Epiphany: Following The Stars

BlogJim Bacik

Next Sunday we celebrate the great feast of the Epiphany when we will hear Matthew’s familiar gospel.  Guided by a star which intrigued and delighted them, wise men from the East found their way to Bethlehem. When the star halted over the place where Jesus was, they entered the house, fell to their knees and offered gifts of gold, frankincense and myrrh to the infant destined to be the messiah king (2:1-12).  The gospel reminds us that Christ came to save all people, Gentiles as well as Jews. 

Matthew’s story has caught the imagination of Christians both in the eastern Churches, where Epiphany is the major celebration of the birth of Jesus  and in our western Church, where the Wise Men have acquired the names Balthazar, Caspar and Melchior. In the popular imagination Matthew’s Magi reside comfortably alongside Luke’s shepherds. 
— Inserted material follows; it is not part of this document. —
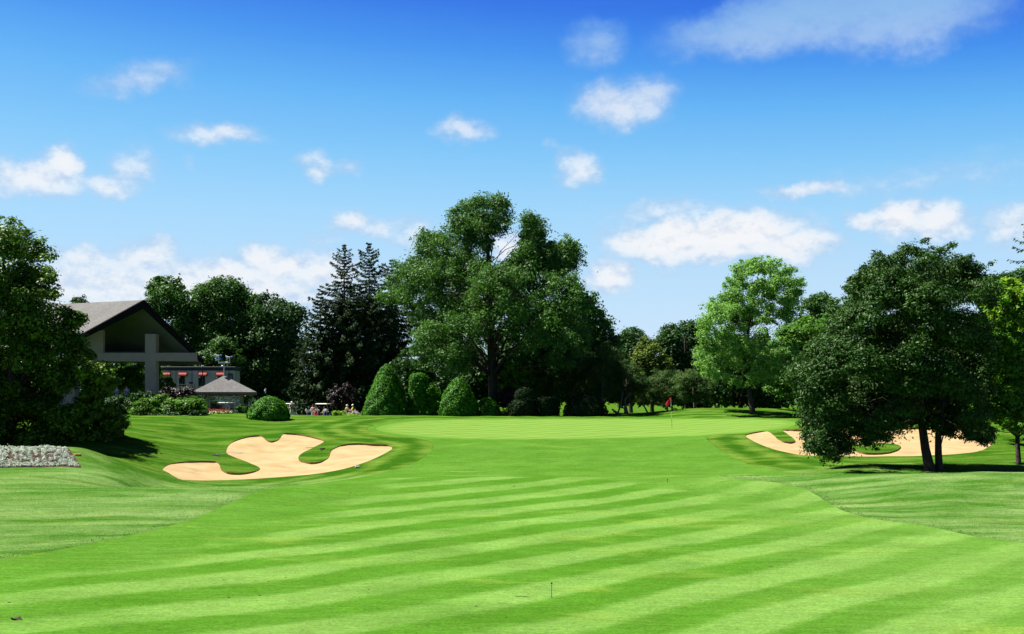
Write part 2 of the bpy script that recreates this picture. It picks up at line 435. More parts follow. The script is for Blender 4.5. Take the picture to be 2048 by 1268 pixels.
def mat_rough():
    m, t = new_mat('rough_grass'); co, X, Y = grass_common(t)
    wv = t.vmath('ADD', co, t.vmath('SCALE', t.n('ShaderNodeTexNoise', i_Vector=co, i_Scale=.05).outputs['Color'], scale=9.0))
    st = t.noise(t.mapping(wv, (.22, 1.0, 1), (0, 0, R(18))), .75, 5, .62)
    st2 = t.noise(t.mapping(wv, (.5, 5.0, 1), (0, 0, R(20))), 1.7, 4, .7)
    sF_ = t.attr('sF'); sB_ = t.attr('sB')
    ring = t.math('SINE', t.math('MULTIPLY', t.math('ADD', sF_, t.math('MULTIPLY', t.noise(co, .3, 2), 1.4)), 2*math.pi/2.1))
    rw = t.math('MULTIPLY', t.ss(sF_, -7.0, -3.5), t.ss(Y, 58, 64))
    f = t.math('ADD', t.lin(st, .34, .66, -.10, .90), t.math('MULTIPLY', t.math('SUBTRACT', st2, .5), .42))
    f = t.math('ADD', f, t.math('MULTIPLY', t.math('MULTIPLY', ring, rw), .38))
    hill = t.math('SINE', t.math('MULTIPLY', t.math('ADD', t.math('SUBTRACT', Y, t.math('MULTIPLY', X, .35)), t.math('MULTIPLY', t.noise(co, .12, 2), 4)), 2*math.pi/3.4))
    f = t.math('ADD', f, t.math('MULTIPLY', t.math('MULTIPLY', hill, t.ss(Y, 66, 72)), .13))
    farw = t.ss(Y, 56, 66, 0, 1)
    f = t.math('SUBTRACT', f, t.math('MULTIPLY', farw, .12), clamp=True)
    near = t.mix(f, (.032, .098, .009, 1), (.130, .202, .062, 1))
    far = t.mix(f, (.020, .068, .004, 1), (.078, .138, .018, 1))
    col = t.mix(farw, near, far)
    yel = t.ss(t.noise(t.mapping(wv, (.35, 1.2, 1), (0, 0, R(10))), .4, 4, .65), .56, .7, 0, .45)
    col = t.mix(yel, col, (.095, .140, .014, 1))
    bt = t.ss(t.noise(t.mapping(wv, (.3, 2.2, 1)), .6, 5, .7), .60, .70, 0, .35)
    col = t.mix(bt, col, (.085, .085, .022, 1))
    shag = t.ss(t.math('ABSOLUTE', t.math('ADD', sF_, .06)), .0, .10, .85, 1.0)
    col = t.vmath('SCALE', col, scale=shag)
    hi = t.noise(t.mapping(co, (1, 1.6, 1)), 11.0, 4, .8); md = t.noise(t.mapping(co, (1, 2, 1)), 2.6, 4, .7)
    col = t.vmath('SCALE', col, scale=t.math('MULTIPLY', t.lin(hi, .3, .7, .70, 1.30), t.lin(md, .3, .7, .82, 1.18)))
    out(t, princ(t, col, .9, .0, t.bump(t.math('ADD', hi, md), .8, .08))); return m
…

To enrich our celebration of the Epiphany, let us reflect on ways the beauty and power of the stars can deepen and expand our own spiritual journey. According to respected astronomers, our universe began over 13 billion years ago and consists of at least two trillion galaxies, some with trillions of stars and others like our smaller Milky Way galaxy with around 400 billion stars including our sun.  With the recent deployment of the James Webb Space Telescope, we are learning even more about our vast expanding universe: for example, it has revealed  thousands of previously unknown galaxies.   

Eyes of faith can detect in these scientific discoveries the handiwork of God the Creator of all that exists. The Apostle Paul puts us on alert: “Ever since God created the world his everlasting power and deity, however invisible, have been there for the mind to see in the things he has made” (Romans 1:20). The immensity of our visible star-studded universe points to an invisible God who is essentially unimaginable, incomprehensible and inexhaustible. The stars warn us against making God in our image or trying to manipulate the Lord of the universe to our own ends. They can also inspire a deep sense of wonderment and awe that opens our hearts and expands our imagination to greater appreciation of the ultimately mysterious nature of our world. 
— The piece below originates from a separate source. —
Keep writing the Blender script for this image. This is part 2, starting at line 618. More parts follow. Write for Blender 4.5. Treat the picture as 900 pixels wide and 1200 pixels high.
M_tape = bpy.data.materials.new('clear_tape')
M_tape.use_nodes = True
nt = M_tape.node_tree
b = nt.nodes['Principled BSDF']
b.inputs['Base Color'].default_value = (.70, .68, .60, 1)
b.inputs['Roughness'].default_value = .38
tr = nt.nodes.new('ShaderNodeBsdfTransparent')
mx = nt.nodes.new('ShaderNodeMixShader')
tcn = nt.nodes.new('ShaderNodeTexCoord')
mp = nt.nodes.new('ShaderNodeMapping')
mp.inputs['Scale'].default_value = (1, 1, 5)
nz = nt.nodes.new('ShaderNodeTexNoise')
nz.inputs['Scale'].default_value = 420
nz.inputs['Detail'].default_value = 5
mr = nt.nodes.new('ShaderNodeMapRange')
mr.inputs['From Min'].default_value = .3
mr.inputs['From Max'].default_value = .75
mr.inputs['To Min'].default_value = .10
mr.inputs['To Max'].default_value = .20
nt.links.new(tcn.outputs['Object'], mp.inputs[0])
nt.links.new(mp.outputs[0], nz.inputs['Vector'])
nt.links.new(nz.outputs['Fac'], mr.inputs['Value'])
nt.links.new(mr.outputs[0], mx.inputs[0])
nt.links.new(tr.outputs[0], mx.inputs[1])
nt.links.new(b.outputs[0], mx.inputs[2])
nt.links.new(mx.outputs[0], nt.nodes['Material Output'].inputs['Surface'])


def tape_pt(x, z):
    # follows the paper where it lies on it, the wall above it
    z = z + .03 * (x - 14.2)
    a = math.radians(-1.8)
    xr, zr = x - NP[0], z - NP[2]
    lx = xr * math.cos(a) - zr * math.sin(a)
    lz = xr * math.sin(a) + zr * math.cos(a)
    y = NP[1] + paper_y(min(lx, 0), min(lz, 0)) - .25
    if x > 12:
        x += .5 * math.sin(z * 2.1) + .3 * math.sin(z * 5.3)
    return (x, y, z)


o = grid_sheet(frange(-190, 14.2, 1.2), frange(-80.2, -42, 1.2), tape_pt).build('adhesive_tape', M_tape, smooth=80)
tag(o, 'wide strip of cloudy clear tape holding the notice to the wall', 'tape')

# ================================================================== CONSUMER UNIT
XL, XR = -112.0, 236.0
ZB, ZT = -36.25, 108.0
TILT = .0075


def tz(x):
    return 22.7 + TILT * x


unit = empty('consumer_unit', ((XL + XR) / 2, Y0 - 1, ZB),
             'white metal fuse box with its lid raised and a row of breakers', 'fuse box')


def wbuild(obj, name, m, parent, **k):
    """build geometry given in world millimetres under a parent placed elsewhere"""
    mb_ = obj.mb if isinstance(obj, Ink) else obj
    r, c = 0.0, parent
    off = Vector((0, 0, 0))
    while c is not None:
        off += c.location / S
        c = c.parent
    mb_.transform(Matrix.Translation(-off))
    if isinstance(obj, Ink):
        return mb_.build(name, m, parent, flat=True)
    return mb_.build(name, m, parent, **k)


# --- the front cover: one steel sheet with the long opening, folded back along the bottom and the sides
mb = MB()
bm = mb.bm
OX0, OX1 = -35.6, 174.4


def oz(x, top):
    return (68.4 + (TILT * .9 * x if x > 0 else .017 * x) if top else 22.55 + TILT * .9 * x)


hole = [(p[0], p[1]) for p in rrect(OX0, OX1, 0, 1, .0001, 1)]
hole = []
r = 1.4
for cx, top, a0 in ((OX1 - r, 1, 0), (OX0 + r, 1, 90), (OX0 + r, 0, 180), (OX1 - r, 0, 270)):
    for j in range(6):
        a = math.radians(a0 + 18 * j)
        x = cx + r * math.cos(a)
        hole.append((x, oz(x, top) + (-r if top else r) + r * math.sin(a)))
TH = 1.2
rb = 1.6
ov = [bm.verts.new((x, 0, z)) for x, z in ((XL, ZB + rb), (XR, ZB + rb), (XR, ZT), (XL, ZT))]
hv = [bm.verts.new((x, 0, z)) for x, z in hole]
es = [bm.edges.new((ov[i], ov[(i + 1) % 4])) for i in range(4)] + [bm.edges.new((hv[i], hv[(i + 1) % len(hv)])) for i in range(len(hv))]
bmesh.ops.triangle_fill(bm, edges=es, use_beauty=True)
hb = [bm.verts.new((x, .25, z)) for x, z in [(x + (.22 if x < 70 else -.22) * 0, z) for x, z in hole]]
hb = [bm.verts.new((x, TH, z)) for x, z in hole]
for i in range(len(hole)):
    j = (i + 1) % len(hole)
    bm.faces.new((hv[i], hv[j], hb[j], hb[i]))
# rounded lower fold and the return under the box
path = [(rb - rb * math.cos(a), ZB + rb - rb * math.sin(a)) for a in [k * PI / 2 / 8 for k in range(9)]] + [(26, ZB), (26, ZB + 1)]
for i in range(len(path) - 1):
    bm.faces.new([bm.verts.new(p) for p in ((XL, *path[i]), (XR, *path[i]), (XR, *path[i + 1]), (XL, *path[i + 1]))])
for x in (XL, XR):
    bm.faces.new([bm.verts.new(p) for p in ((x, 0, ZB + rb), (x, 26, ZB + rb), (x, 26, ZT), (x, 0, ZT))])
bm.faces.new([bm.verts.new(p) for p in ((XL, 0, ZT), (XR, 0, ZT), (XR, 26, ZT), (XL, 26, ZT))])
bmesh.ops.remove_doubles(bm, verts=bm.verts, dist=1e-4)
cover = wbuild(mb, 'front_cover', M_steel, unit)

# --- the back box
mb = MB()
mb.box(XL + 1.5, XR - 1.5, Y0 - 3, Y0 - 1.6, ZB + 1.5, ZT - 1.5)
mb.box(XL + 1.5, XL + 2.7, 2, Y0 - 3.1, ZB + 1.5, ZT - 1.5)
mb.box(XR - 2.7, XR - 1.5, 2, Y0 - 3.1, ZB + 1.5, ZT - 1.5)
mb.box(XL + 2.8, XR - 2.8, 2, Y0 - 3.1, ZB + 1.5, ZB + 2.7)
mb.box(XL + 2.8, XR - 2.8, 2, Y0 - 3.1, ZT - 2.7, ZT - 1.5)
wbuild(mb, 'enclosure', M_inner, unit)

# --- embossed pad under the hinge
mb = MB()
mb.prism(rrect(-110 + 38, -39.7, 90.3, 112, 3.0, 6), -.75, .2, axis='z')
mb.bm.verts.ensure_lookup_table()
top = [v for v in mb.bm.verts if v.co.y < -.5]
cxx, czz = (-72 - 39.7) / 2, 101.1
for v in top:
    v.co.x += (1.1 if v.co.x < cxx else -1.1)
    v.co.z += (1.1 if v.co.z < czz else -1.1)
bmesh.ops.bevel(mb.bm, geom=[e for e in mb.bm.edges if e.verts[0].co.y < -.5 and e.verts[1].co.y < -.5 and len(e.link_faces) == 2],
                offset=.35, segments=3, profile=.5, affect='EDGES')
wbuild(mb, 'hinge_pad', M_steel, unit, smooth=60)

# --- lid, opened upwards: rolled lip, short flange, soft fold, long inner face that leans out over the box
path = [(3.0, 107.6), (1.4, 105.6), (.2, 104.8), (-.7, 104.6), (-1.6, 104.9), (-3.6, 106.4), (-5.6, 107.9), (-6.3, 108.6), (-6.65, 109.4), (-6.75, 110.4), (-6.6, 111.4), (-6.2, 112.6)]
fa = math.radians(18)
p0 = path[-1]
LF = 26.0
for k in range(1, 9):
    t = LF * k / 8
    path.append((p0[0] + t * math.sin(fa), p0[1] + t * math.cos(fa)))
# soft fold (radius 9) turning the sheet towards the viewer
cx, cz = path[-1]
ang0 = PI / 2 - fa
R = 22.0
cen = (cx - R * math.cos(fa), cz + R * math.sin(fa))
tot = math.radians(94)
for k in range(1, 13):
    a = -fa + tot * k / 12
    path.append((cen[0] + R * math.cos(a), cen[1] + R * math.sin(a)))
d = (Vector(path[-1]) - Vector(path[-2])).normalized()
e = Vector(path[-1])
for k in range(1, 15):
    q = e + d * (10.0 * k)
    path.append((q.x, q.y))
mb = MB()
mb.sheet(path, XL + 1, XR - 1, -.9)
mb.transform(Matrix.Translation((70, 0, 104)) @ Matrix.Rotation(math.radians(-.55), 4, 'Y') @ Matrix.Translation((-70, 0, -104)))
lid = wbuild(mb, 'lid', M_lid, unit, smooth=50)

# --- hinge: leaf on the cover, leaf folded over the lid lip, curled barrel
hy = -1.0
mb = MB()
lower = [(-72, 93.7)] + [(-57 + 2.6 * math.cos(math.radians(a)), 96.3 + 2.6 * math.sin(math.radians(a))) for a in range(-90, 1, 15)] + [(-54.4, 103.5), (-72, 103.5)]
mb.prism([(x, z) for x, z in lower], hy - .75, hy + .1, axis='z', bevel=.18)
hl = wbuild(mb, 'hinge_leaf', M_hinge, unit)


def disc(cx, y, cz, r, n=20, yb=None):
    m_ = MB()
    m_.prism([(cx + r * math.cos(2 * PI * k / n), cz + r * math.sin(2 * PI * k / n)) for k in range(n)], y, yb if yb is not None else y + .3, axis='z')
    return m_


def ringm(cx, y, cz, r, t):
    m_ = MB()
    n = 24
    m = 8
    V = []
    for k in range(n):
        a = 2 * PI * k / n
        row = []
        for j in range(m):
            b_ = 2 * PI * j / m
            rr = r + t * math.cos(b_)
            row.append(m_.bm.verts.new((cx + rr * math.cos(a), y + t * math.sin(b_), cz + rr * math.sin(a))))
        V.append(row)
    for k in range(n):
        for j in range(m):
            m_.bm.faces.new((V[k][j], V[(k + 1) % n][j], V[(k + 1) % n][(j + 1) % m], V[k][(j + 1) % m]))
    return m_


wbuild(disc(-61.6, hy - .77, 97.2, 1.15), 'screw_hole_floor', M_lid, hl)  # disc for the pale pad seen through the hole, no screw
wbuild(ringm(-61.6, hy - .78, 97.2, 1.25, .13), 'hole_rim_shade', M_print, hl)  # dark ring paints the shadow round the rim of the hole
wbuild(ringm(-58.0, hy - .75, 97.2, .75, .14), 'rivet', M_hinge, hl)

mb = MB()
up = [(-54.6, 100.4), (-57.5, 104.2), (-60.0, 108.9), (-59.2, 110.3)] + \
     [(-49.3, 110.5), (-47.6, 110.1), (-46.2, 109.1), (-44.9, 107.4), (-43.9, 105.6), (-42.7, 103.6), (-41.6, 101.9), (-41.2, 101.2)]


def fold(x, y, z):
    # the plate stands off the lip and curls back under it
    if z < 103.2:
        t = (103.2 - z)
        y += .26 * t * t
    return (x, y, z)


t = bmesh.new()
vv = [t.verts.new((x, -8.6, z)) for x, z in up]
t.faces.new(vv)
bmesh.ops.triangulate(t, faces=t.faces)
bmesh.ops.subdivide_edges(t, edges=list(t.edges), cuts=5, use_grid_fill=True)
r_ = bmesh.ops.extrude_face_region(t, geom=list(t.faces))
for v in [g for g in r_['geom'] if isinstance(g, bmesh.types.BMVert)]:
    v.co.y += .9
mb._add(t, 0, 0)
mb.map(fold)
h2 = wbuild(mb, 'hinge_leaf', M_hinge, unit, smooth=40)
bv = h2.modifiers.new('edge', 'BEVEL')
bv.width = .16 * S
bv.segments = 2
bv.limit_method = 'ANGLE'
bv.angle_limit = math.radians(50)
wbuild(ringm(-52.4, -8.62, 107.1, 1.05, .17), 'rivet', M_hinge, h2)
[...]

Furthermore, contemplating the beauty of a starry night can direct us to God, the Supreme Artist, the Source of all the beauty in our world that attracts us. The world is indeed “charged with the grandeur of God,” as the Jesuit poet Hopkins so eloquently put it. For believers, all things on earth and in the heavens can reveal the infinite God. As Christians, we believe that Christ is God’s greatest work of art, the icon of the Father, the full splendor of divine glory and the true light of the world. 
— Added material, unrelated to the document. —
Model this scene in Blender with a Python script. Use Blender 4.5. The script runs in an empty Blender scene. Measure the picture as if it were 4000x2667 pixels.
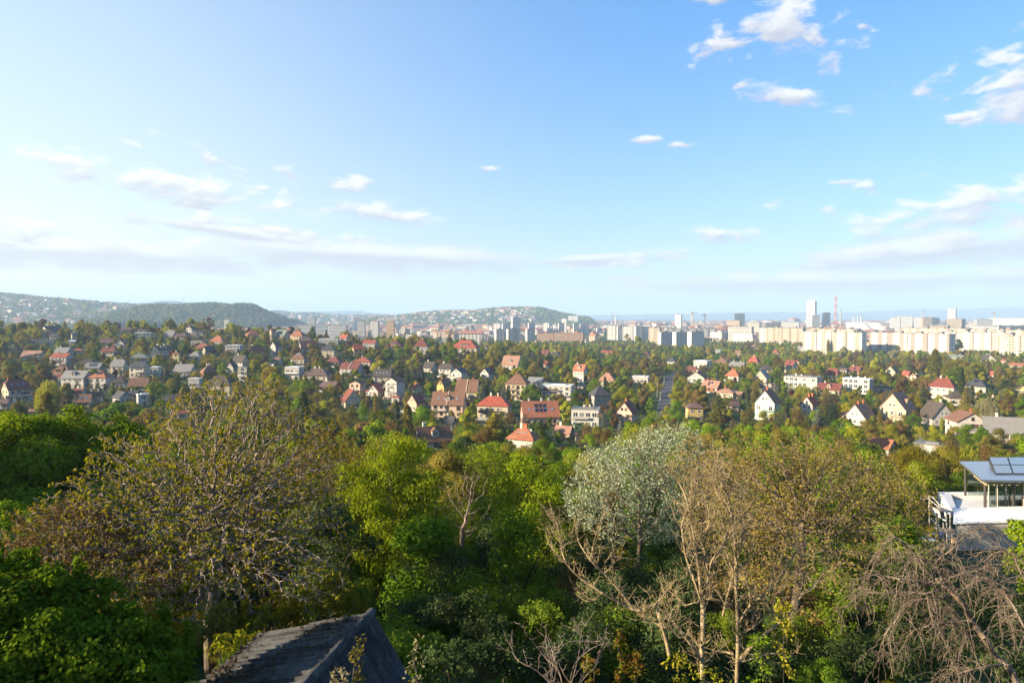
import bpy, math, random
import numpy as np
from mathutils import Vector, Matrix, Euler

scene = bpy.context.scene
C = scene.collection
R = math.radians

# ------------------------------------------------------------------ camera
F = 4000 * 24.0 / 36.0            # focal length in pixels of the 4000 px wide photograph
HORIZON = 1235.0
PITCH = math.atan((1333.5 - HORIZON) / F)
cam_d = bpy.data.cameras.new('camera')
cam_d.lens = 24.0
cam_d.sensor_width = 36.0
cam_d.clip_start = 0.3
cam_d.clip_end = 60000.0
cam = bpy.data.objects.new('camera', cam_d)
C.objects.link(cam)
cam.location = (0, 0, 0)
cam.rotation_euler = (math.pi / 2 - PITCH, 0, 0)
scene.camera = cam

# ------------------------------------------------------------------ sun, sky, exposure
SUN_LEFT = 108.0                  # degrees to the left of the view axis
SUN_EL = 19.0
to_sun = Vector((-math.sin(R(SUN_LEFT)) * math.cos(R(SUN_EL)), math.cos(R(SUN_LEFT)) * math.cos(R(SUN_EL)), math.sin(R(SUN_EL))))
sun_d = bpy.data.lights.new('sun', 'SUN')
sun_d.energy = 5.0
sun_d.angle = R(0.5)
sun_d.color = (1.0, 0.83, 0.58)
sun = bpy.data.objects.new('sun', sun_d)
C.objects.link(sun)
sun.rotation_euler = (-to_sun).to_track_quat('-Z', 'Y').to_euler()
sun.location = (-60, -40, 80)

world = bpy.data.worlds.new('World')
scene.world = world
world.use_nodes = True
WT = world.node_tree
WT.nodes.clear()


class NT:
    """small helper to write node graphs as expressions"""
    def __init__(self, tree):
        self.t = tree

    def n(self, kind, **kw):
        nd = self.t.nodes.new(kind)
        ins = kw.pop('ins', {})
        for k, v in kw.items():
            setattr(nd, k, v)
        for k, v in ins.items():
            self.put(nd.inputs[k], v)
        return nd

    def put(self, sock, v):
        if isinstance(v, bpy.types.NodeSocket):
            self.t.links.new(v, sock)
        elif v is not None:
            if sock.type == 'RGBA' and len(v) == 3:
                v = (*v, 1.0)
            sock.default_value = v

    def m(self, op, a, b=None, c=None, clamp=False):
        nd = self.t.nodes.new('ShaderNodeMath')
        nd.operation = op
        nd.use_clamp = clamp
        for i, v in enumerate((a, b, c)):
            if v is not None:
                self.put(nd.inputs[i], v)
        return nd.outputs[0]

    def vm(self, op, a, b=None):
        nd = self.t.nodes.new('ShaderNodeVectorMath')
        nd.operation = op
        self.put(nd.inputs[0], a)
        if b is not None:
            self.put(nd.inputs[1], b)
        return nd.outputs['Value'] if op in ('LENGTH', 'DOT_PRODUCT') else nd.outputs[0]

    def mix(self, fac, a, b, mode='MIX'):
        nd = self.t.nodes.new('ShaderNodeMix')
        nd.data_type = 'RGBA'
        nd.blend_type = mode
        self.put(nd.inputs[0], fac)
        self.put(nd.inputs[6], a)
        self.put(nd.inputs[7], b)
        return nd.outputs[2]

    def smooth(self, v, lo, hi):
        nd = self.t.nodes.new('ShaderNodeMapRange')
        nd.interpolation_type = 'SMOOTHSTEP'
        self.put(nd.inputs[0], v)
        nd.inputs[1].default_value = lo
        nd.inputs[2].default_value = hi
        return nd.outputs[0]

    def noise(self, vec, scale, detail=4.0, rough=0.55, dist=0.0):
        nd = self.t.nodes.new('ShaderNodeTexNoise')
        if vec is not None:
            self.put(nd.inputs['Vector'], vec)
        nd.inputs['Scale'].default_value = scale
        nd.inputs['Detail'].default_value = detail
        nd.inputs['Roughness'].default_value = rough
        nd.inputs['Distortion'].default_value = dist
        return nd.outputs[0]

    def ramp(self, fac, stops):
        nd = self.t.nodes.new('ShaderNodeValToRGB')
        els = nd.color_ramp.elements
        while len(els) < len(stops):
            els.new(0.5)
        for e, (p, c) in zip(els, stops):
            e.position = p
            e.color = (*c, 1.0)
        self.put(nd.inputs[0], fac)
        return nd.outputs[0]


def ray(px, py):
    """world direction through a pixel of the photograph, scaled so that y = 1"""
    u = (px - 2000.0) / F
    v = (1333.5 - py) / F
    y = math.cos(PITCH) + math.sin(PITCH) * v
    z = -math.sin(PITCH) + math.cos(PITCH) * v
    return Vector((u / y, 1.0, z / y))


def at(px, py, Y):
    return ray(px, py) * Y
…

We can think of Epiphany as a call to stay more alert, during the coming year, to the Holy Spirit, who guides our earthly journey. In addition to our regular prayer regimen, we could periodically contemplate the stars. Gazing into the starry night sky and reflecting on the immensity of the universe challenges all our personal delusions of grandeur and raises our minds and hearts in prayer to the God who created and sustains the whole evolving world. Periodic reflection on the stars can also sharpen our appreciation of all that is beautiful in our world and prompt prayers of gratitude to God, the Creator of all things beautiful.   

How can I practice an Epiphany spirituality during the coming year?